From: "Paulette W. Gulakowski" <>
Subj: Re: [kl] HELP!
Date: Sat, 23 Jan 1999 13:12:02 -0500

That's wonderful! How large is your school district - the "draw" for
your band? Are there one tenth, one third, one half of the total number
of high school kids in the band? This makes a difference statistically.
Can people be cut? This also makes a difference. In the East, inclusion
is a big deal AND so is cutting the music budget. If your musicians can
be trained AND supported by the school, the community and the competition
circuit they WILL KICK BUTT! A band plays as well as its "weakest"

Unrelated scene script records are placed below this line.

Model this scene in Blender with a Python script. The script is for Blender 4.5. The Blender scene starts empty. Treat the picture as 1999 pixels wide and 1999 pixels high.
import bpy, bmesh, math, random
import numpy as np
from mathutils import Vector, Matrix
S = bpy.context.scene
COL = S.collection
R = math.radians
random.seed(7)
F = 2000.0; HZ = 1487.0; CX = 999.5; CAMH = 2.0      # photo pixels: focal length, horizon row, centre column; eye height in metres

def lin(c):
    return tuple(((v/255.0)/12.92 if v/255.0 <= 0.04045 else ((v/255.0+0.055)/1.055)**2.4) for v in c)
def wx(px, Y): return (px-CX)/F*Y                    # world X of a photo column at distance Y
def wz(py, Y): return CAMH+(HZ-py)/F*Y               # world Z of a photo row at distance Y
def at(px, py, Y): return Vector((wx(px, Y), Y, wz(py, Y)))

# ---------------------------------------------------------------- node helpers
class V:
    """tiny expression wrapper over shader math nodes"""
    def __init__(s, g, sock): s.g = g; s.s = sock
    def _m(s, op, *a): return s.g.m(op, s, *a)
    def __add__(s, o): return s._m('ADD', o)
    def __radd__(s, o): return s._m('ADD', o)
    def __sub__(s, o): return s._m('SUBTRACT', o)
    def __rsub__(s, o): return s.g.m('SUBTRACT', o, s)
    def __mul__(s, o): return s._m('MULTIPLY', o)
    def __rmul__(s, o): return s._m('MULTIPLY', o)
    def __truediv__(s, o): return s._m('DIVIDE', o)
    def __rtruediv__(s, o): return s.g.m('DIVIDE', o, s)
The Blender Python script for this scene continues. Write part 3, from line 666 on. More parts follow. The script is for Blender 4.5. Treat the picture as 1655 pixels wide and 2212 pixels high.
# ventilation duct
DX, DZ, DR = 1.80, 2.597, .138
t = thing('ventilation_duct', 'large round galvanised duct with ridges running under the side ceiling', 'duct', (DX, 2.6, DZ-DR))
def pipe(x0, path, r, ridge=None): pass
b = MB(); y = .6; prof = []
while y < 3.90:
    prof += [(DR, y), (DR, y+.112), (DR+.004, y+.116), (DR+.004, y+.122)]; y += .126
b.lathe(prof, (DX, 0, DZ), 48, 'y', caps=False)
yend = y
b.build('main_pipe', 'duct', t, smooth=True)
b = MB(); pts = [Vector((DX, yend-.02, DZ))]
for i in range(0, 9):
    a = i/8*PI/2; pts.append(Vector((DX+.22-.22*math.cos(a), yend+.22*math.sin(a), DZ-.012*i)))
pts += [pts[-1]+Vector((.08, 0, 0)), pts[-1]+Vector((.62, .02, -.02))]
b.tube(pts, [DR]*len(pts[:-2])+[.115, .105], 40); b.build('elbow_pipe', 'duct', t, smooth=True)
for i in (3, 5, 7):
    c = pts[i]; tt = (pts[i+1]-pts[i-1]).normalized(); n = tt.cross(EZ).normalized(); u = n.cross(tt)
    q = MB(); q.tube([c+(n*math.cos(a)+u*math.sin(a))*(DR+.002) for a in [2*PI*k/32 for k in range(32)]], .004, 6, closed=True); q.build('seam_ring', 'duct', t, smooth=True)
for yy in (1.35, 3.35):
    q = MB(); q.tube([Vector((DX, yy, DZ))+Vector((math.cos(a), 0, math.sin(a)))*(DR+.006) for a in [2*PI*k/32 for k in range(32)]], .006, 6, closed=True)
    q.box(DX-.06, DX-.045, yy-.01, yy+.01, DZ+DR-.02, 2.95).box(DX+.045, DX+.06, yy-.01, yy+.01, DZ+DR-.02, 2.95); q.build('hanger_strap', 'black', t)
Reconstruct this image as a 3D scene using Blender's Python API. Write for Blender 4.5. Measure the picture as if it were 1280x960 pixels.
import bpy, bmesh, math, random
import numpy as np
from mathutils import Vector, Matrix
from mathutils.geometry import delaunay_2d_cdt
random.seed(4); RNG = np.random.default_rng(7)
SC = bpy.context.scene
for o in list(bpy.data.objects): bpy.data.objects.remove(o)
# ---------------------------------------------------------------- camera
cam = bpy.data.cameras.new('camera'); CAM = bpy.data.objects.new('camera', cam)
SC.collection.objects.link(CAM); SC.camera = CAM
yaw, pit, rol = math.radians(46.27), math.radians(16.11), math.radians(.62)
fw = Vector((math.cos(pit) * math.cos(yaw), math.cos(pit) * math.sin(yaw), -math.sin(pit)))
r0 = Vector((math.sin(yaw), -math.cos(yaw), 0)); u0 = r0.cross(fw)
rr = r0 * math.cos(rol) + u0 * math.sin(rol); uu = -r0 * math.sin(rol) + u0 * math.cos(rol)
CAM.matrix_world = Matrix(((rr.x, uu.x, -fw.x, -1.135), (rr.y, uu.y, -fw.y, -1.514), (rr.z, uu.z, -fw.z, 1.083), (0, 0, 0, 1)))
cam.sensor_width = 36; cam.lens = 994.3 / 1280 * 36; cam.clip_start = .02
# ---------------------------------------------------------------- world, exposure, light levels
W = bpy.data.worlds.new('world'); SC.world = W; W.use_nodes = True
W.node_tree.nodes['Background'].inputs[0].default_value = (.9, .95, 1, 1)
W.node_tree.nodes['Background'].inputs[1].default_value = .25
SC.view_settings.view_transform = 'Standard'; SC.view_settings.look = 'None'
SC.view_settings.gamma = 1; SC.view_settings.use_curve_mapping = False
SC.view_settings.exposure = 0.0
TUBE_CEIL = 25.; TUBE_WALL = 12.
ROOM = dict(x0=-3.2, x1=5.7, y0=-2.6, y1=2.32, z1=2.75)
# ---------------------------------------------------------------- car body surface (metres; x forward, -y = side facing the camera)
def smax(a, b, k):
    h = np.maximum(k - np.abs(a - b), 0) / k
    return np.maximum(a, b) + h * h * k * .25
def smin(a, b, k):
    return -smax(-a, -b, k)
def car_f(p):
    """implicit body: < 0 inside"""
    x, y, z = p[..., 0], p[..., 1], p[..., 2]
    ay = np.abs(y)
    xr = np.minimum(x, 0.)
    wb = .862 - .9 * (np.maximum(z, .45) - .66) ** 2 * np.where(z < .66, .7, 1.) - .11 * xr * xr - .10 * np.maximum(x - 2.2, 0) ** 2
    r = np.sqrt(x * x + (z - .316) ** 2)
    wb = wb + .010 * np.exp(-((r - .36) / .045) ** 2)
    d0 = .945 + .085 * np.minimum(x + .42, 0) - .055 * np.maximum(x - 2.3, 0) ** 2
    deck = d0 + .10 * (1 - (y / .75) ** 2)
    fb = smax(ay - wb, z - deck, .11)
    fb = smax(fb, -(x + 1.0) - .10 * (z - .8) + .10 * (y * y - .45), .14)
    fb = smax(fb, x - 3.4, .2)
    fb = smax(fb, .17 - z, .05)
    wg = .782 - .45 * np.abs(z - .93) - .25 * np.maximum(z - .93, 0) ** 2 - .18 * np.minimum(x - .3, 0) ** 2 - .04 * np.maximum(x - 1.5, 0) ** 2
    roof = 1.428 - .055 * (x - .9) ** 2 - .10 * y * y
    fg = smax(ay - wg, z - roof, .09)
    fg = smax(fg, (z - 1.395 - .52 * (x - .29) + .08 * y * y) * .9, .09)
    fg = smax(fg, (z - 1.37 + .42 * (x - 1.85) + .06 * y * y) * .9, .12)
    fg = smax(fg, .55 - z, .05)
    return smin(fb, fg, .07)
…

section, marches as well as its "poorest" marcher, and shows as well as
it's least dramatic performer. This is what our judges see.
I am very impressed with your group and your pride in it. I'll be
watching the parade to see you!
P.S. I am not advocating for *smaller* bands at all! - just stating some
reasons others have given for it. I believe in inclusion. And I
believe the music teachers role is to make music come alive for everyone
in as many ways as each individual wishes to participate.

On Fri, 22 Jan 1999 23:48:00 EST Amanda Sanchez <>
>I'm sorry, but I really have to disagree with the third one. At
>Arcadia High School in Arcadia, CA, we had 310 members in our marching
>band, and we kicked BUTT! There were 43 clarinets alone. We won many
>sweepstakes and 1st place awards. It required a lot of work, but we
>definately made it great. We were big, and we were good.
>Amanda Sanchez
>Arcadia Apaches!
>Rose Parade 2000!!!
>>1. Competition classes are decided by size of group. The smaller
>>classes are "easier".
>>2. You CAN hear the woodwinds and many directors limit them in favor
>>of brass.
>>3. Besides, logistics of 200+ on the field can get really hairy...
>>There's a quote I hear often "They're too big to be good."
>>There's lots of reasons for smaller bands, these are a few.